--- Stored data entries ---
* START *

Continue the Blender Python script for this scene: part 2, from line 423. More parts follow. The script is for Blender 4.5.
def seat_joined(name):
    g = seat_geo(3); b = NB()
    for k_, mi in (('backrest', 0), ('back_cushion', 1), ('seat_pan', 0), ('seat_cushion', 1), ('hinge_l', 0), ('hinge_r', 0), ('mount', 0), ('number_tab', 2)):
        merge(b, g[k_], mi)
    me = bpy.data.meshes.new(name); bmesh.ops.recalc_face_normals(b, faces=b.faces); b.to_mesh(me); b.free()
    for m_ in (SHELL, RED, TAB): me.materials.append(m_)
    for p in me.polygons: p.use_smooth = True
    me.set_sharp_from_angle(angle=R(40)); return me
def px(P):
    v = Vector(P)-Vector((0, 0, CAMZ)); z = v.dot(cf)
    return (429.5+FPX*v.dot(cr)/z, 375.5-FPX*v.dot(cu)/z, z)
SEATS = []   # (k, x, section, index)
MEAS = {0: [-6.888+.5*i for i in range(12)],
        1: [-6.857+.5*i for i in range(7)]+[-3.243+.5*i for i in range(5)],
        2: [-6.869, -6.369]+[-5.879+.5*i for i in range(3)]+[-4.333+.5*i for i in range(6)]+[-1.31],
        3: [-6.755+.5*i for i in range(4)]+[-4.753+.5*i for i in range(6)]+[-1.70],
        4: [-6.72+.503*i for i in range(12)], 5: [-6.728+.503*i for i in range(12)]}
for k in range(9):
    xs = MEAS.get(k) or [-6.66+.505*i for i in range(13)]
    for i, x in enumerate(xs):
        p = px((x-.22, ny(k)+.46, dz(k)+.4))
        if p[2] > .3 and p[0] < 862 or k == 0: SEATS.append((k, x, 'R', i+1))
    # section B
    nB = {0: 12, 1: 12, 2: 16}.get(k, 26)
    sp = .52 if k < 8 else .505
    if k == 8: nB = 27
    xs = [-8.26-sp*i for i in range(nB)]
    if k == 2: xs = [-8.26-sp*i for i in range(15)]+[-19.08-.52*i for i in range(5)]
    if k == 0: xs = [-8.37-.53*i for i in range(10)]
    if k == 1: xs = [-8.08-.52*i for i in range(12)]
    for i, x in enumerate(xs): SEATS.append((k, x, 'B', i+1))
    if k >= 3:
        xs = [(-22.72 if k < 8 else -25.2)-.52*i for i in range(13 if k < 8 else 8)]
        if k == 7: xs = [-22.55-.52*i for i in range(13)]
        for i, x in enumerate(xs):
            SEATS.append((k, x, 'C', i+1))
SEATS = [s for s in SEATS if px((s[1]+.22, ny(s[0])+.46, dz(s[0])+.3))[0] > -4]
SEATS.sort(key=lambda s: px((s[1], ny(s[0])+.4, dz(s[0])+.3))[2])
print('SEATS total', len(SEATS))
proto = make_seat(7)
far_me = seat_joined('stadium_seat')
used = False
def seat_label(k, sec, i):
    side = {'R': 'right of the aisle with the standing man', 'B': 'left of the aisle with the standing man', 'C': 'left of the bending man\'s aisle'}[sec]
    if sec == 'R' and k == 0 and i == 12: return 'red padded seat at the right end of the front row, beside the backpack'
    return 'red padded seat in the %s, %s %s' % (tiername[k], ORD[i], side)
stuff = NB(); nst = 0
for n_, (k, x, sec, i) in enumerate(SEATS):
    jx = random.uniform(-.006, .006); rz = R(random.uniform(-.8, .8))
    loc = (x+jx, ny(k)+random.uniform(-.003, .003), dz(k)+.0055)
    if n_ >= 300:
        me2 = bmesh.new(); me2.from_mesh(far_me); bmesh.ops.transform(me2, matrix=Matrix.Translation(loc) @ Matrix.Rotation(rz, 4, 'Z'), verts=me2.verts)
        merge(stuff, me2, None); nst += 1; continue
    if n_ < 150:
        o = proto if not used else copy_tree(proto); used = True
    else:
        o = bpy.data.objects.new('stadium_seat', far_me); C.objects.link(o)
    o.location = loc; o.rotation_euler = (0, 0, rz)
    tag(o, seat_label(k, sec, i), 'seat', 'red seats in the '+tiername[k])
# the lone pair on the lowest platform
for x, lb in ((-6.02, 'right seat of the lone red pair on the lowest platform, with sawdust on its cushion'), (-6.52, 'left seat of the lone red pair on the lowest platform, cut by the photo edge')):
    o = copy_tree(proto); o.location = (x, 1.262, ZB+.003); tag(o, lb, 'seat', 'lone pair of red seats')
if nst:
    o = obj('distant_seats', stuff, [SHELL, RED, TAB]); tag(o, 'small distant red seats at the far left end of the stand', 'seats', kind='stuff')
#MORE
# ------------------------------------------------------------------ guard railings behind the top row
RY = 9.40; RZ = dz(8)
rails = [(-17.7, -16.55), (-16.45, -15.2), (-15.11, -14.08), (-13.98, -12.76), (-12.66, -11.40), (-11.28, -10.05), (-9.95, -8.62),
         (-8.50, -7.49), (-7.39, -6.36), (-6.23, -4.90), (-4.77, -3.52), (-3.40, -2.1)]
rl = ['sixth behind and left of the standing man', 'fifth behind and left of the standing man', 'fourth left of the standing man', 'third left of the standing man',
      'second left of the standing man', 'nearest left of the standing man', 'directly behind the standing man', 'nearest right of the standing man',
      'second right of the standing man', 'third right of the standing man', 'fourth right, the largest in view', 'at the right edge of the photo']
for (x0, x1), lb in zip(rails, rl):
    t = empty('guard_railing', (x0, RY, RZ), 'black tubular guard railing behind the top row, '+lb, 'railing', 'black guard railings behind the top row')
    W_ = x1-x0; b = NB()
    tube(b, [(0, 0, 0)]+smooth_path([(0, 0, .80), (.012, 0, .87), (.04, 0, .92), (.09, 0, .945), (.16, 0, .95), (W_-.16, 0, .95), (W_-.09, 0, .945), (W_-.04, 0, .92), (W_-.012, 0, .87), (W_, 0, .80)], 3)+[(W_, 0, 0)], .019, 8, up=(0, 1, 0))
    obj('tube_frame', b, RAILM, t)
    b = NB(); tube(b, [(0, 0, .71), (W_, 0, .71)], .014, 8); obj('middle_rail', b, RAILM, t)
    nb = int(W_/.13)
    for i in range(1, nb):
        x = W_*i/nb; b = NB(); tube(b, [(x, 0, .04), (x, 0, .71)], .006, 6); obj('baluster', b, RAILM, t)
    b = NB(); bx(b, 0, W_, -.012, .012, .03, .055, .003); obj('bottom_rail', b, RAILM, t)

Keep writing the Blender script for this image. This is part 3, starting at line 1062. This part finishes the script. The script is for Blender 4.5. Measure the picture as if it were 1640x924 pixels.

* END *

--- Exercise details ---
Repeat all of the records above exactly as they appear.

--- Answer ---
Continue the Blender Python script for this scene: part 2, from line 423. More parts follow. The script is for Blender 4.5.
def seat_joined(name):
    g = seat_geo(3); b = NB()
    for k_, mi in (('backrest', 0), ('back_cushion', 1), ('seat_pan', 0), ('seat_cushion', 1), ('hinge_l', 0), ('hinge_r', 0), ('mount', 0), ('number_tab', 2)):
        merge(b, g[k_], mi)
    me = bpy.data.meshes.new(name); bmesh.ops.recalc_face_normals(b, faces=b.faces); b.to_mesh(me); b.free()
    for m_ in (SHELL, RED, TAB): me.materials.append(m_)
    for p in me.polygons: p.use_smooth = True
    me.set_sharp_from_angle(angle=R(40)); return me
def px(P):
    v = Vector(P)-Vector((0, 0, CAMZ)); z = v.dot(cf)
    return (429.5+FPX*v.dot(cr)/z, 375.5-FPX*v.dot(cu)/z, z)
SEATS = []   # (k, x, section, index)
MEAS = {0: [-6.888+.5*i for i in range(12)],
        1: [-6.857+.5*i for i in range(7)]+[-3.243+.5*i for i in range(5)],
        2: [-6.869, -6.369]+[-5.879+.5*i for i in range(3)]+[-4.333+.5*i for i in range(6)]+[-1.31],
        3: [-6.755+.5*i for i in range(4)]+[-4.753+.5*i for i in range(6)]+[-1.70],
        4: [-6.72+.503*i for i in range(12)], 5: [-6.728+.503*i for i in range(12)]}
for k in range(9):
    xs = MEAS.get(k) or [-6.66+.505*i for i in range(13)]
    for i, x in enumerate(xs):
        p = px((x-.22, ny(k)+.46, dz(k)+.4))
        if p[2] > .3 and p[0] < 862 or k == 0: SEATS.append((k, x, 'R', i+1))
    # section B
    nB = {0: 12, 1: 12, 2: 16}.get(k, 26)
    sp = .52 if k < 8 else .505
    if k == 8: nB = 27
    xs = [-8.26-sp*i for i in range(nB)]
    if k == 2: xs = [-8.26-sp*i for i in range(15)]+[-19.08-.52*i for i in range(5)]
    if k == 0: xs = [-8.37-.53*i for i in range(10)]
    if k == 1: xs = [-8.08-.52*i for i in range(12)]
    for i, x in enumerate(xs): SEATS.append((k, x, 'B', i+1))
    if k >= 3:
        xs = [(-22.72 if k < 8 else -25.2)-.52*i for i in range(13 if k < 8 else 8)]
        if k == 7: xs = [-22.55-.52*i for i in range(13)]
        for i, x in enumerate(xs):
            SEATS.append((k, x, 'C', i+1))
SEATS = [s for s in SEATS if px((s[1]+.22, ny(s[0])+.46, dz(s[0])+.3))[0] > -4]
SEATS.sort(key=lambda s: px((s[1], ny(s[0])+.4, dz(s[0])+.3))[2])
print('SEATS total', len(SEATS))
proto = make_seat(7)
far_me = seat_joined('stadium_seat')
used = False
def seat_label(k, sec, i):
    side = {'R': 'right of the aisle with the standing man', 'B': 'left of the aisle with the standing man', 'C': 'left of the bending man\'s aisle'}[sec]
    if sec == 'R' and k == 0 and i == 12: return 'red padded seat at the right end of the front row, beside the backpack'
    return 'red padded seat in the %s, %s %s' % (tiername[k], ORD[i], side)
stuff = NB(); nst = 0
for n_, (k, x, sec, i) in enumerate(SEATS):
    jx = random.uniform(-.006, .006); rz = R(random.uniform(-.8, .8))
    loc = (x+jx, ny(k)+random.uniform(-.003, .003), dz(k)+.0055)
    if n_ >= 300:
        me2 = bmesh.new(); me2.from_mesh(far_me); bmesh.ops.transform(me2, matrix=Matrix.Translation(loc) @ Matrix.Rotation(rz, 4, 'Z'), verts=me2.verts)
        merge(stuff, me2, None); nst += 1; continue
    if n_ < 150:
        o = proto if not used else copy_tree(proto); used = True
    else:
        o = bpy.data.objects.new('stadium_seat', far_me); C.objects.link(o)
    o.location = loc; o.rotation_euler = (0, 0, rz)
    tag(o, seat_label(k, sec, i), 'seat', 'red seats in the '+tiername[k])
# the lone pair on the lowest platform
for x, lb in ((-6.02, 'right seat of the lone red pair on the lowest platform, with sawdust on its cushion'), (-6.52, 'left seat of the lone red pair on the lowest platform, cut by the photo edge')):
    o = copy_tree(proto); o.location = (x, 1.262, ZB+.003); tag(o, lb, 'seat', 'lone pair of red seats')
if nst:
    o = obj('distant_seats', stuff, [SHELL, RED, TAB]); tag(o, 'small distant red seats at the far left end of the stand', 'seats', kind='stuff')
#MORE
# ------------------------------------------------------------------ guard railings behind the top row
RY = 9.40; RZ = dz(8)
rails = [(-17.7, -16.55), (-16.45, -15.2), (-15.11, -14.08), (-13.98, -12.76), (-12.66, -11.40), (-11.28, -10.05), (-9.95, -8.62),
         (-8.50, -7.49), (-7.39, -6.36), (-6.23, -4.90), (-4.77, -3.52), (-3.40, -2.1)]
rl = ['sixth behind and left of the standing man', 'fifth behind and left of the standing man', 'fourth left of the standing man', 'third left of the standing man',
      'second left of the standing man', 'nearest left of the standing man', 'directly behind the standing man', 'nearest right of the standing man',
      'second right of the standing man', 'third right of the standing man', 'fourth right, the largest in view', 'at the right edge of the photo']
for (x0, x1), lb in zip(rails, rl):
    t = empty('guard_railing', (x0, RY, RZ), 'black tubular guard railing behind the top row, '+lb, 'railing', 'black guard railings behind the top row')
    W_ = x1-x0; b = NB()
    tube(b, [(0, 0, 0)]+smooth_path([(0, 0, .80), (.012, 0, .87), (.04, 0, .92), (.09, 0, .945), (.16, 0, .95), (W_-.16, 0, .95), (W_-.09, 0, .945), (W_-.04, 0, .92), (W_-.012, 0, .87), (W_, 0, .80)], 3)+[(W_, 0, 0)], .019, 8, up=(0, 1, 0))
    obj('tube_frame', b, RAILM, t)
    b = NB(); tube(b, [(0, 0, .71), (W_, 0, .71)], .014, 8); obj('middle_rail', b, RAILM, t)
    nb = int(W_/.13)
    for i in range(1, nb):
        x = W_*i/nb; b = NB(); tube(b, [(x, 0, .04), (x, 0, .71)], .006, 6); obj('baluster', b, RAILM, t)
    b = NB(); bx(b, 0, W_, -.012, .012, .03, .055, .003); obj('bottom_rail', b, RAILM, t)

Keep writing the Blender script for this image. This is part 3, starting at line 1062. This part finishes the script. The script is for Blender 4.5. Measure the picture as if it were 1640x924 pixels.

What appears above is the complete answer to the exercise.